В десятом часу становится окончательно ясно, что план восстания исполнен не будет. Трубецкой понял, что бой проигран, началась импровизация на заданную тему, вернее, не продуманный захват города, а бунт, мятеж в их классически российском варианте. В 10.30 Московский полк, оставив за собой раненного Щепиным-Ростовским командира полка генерала Фредерикса и командира одного из батальонов полковника Хвощинского (они пытались удержать солдат от участия в восстании), двинулся на Сенатскую площадь. Его вели Александр и Михаил Бестужевы и Щепин-Ростовский.
К 11.00 не присягнули Николаю, кроме московцев, Финляндский и лейб-гвардии Гренадерский полки, да Морской экипаж. С этого момента руководство восстанием сосредоточилось в руках Рылеева, Пущина и Оболенского, так как Трубецкого декабристы нигде не могли найти. Когда Московский полк выходил на площадь, провалилась попытка поднять измайловцев. Капитан Богданович, командир 2-й роты этого полка, попытался увлечь за собой солдат, но безуспешно, и в ночь с 14 на 15 декабря он покончил жизнь самоубийством.

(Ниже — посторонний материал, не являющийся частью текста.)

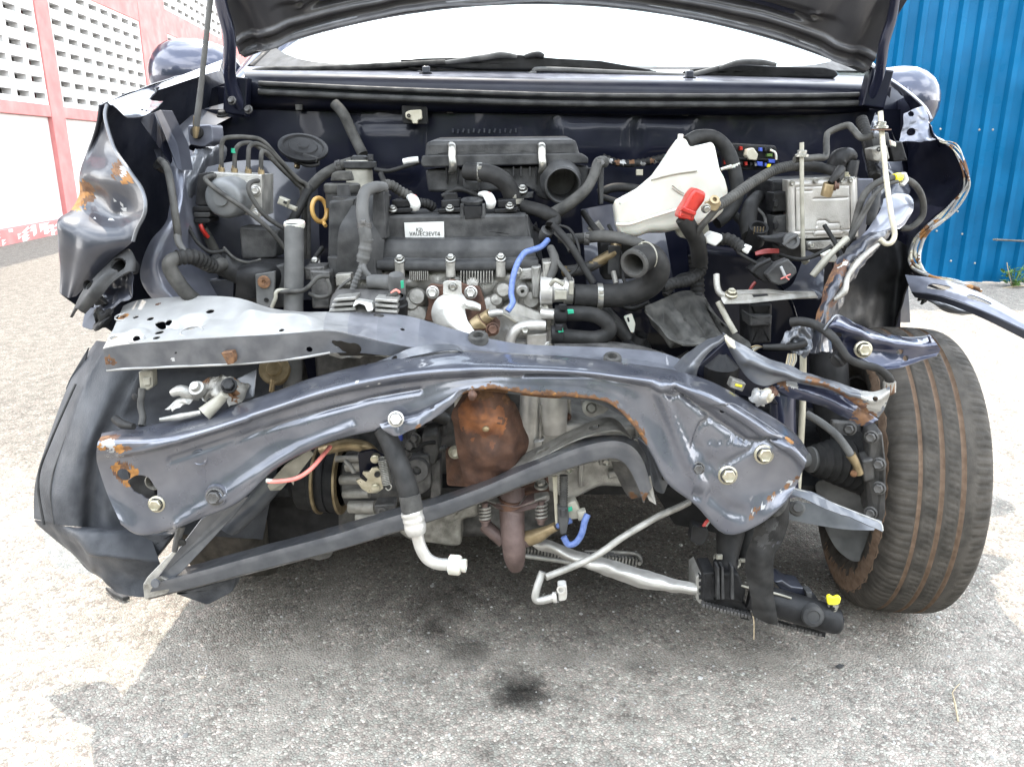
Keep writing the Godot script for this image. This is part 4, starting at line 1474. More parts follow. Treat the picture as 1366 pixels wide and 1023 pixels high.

Около 12.00 Рылеев, Оболенский, Пущин и А. Бестужев собрались возле московцев, выстроившихся в каре. Пока Бестужев заверял солдат, что к ним на помощь вот-вот подойдет Морской экипаж, перед каре появился генерал Милорадович. Он напомнил гвардейцам о славе русского оружия, показал шпагу с дарственной надписью Константина и поклялся, что тот действительно отрекся от престола. Солдаты прекрасно знали генерала, героя Отечественной войны 1812 г., и его слова могли смутить их. Момент складывался критический для обеих сторон. Мотивы поведения генерала ясны: он, ранее затеявший присягу Константину и подтолкнувший к этому Николая, или в одиночку должен был прекратить мятеж, или потерять лицо, как генерал-губернатор столицы. Его прежнее поведение могло быть расценено императором как одна из причин смуты.
Ситуацию разрядил выстрел Каховского, который смертельно ранил Милорадовича, и удар штыком Оболенского, подстегнувший лошадь генерала. Вскоре после этого на Сенатскую площадь вышел в полном составе (1100 человек) Морской гвардейский экипаж. Вел его Николай Бестужев в расстегнутом мундире и саблей наголо. Чуть ранее подоспела 1-я рота Гренадерского полка, выведенная Сутгофом, – силы восстания росли.